麓に降り「水〜、みず〜」と呻きながら歩き、自販機を見つけた時には本当にうれしかった!一気にペットボトル2本の水を飲んだあとは、自販機の前にへたり込んでしばらくは動けませんでした。
午後5時45分、足を引きずるようにして武蔵五日市の駅にたどり着いた時は、もう体力がギリギリでした。
ここでもペットボトルとコーラを買ってひたすら水分補給。次の電車を待つ間、30分ほどホームのベンチで休憩し、やっと回復したのでした。
帰宅後、熱中症や脱水症について調べて初めて、「頭痛や目眩がしていたし、汗もアンモニア臭かった。自分は脱水症だったんだ。実は危なかったんだな」と気づいたのでした。
朝起きてから大塚山の登山口に着くまで、あまり水分を摂らなかったことが原因のようです。登り出して喉が渇いてから飲み出したのでは間に合わなかったのです。

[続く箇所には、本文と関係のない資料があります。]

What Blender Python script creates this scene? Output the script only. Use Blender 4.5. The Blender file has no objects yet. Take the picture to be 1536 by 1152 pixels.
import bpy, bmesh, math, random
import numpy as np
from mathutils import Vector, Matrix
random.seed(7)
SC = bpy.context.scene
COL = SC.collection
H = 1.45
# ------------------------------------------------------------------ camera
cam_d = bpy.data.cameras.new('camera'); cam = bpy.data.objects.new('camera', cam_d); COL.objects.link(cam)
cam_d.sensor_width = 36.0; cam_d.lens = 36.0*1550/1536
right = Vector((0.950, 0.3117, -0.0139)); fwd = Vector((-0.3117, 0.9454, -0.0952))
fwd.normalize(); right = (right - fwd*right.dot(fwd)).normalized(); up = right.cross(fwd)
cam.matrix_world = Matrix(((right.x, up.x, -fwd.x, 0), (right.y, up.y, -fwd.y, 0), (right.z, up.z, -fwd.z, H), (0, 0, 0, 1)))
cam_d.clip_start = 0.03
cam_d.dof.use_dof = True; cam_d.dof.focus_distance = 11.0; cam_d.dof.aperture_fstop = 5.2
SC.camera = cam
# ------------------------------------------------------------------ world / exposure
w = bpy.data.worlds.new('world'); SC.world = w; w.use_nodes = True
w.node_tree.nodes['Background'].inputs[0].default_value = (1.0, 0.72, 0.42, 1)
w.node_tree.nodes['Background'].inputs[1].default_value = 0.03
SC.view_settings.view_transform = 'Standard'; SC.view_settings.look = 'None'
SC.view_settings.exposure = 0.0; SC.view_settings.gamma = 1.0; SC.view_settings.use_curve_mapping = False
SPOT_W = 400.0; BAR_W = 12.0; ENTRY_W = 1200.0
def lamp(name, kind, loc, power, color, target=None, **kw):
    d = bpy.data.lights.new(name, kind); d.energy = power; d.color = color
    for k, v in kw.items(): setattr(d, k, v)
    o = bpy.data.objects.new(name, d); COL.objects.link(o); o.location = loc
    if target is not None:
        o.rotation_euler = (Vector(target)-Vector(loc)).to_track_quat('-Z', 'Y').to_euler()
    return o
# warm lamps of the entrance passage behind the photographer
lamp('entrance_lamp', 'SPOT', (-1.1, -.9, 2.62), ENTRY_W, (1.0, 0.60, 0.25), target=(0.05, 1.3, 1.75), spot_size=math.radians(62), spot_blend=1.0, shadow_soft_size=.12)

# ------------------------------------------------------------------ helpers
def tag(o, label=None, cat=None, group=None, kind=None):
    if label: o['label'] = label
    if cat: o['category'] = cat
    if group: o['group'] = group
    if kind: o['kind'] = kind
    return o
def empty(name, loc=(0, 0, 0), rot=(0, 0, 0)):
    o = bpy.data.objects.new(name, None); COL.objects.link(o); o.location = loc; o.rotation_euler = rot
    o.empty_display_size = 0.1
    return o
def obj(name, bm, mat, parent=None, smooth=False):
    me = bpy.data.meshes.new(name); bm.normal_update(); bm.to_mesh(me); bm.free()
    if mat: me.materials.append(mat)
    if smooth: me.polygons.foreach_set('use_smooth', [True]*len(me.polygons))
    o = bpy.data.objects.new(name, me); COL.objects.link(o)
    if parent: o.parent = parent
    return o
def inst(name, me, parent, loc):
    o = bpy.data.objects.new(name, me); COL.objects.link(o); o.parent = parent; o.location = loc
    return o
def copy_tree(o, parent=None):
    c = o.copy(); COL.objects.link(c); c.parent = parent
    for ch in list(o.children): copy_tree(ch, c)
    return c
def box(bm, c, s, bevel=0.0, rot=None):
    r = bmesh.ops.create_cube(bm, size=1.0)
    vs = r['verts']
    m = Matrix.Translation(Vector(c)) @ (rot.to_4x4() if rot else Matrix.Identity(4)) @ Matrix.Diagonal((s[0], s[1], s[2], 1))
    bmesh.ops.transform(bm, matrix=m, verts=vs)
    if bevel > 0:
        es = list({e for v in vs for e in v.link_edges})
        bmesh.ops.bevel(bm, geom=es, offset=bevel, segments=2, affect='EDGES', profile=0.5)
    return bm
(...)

隊員とも話ましたが、「自分も、暑かったし確かに普段よりは汗をかいた。それよりも熊の方が気になって、怖くて仕方が無かった」と。
今回は結局、表題にある御岳山にも日の出山にも寄らなかったのですが、そんなこんなで、いつまでも記憶に残るであろう難行苦行となったのでありました。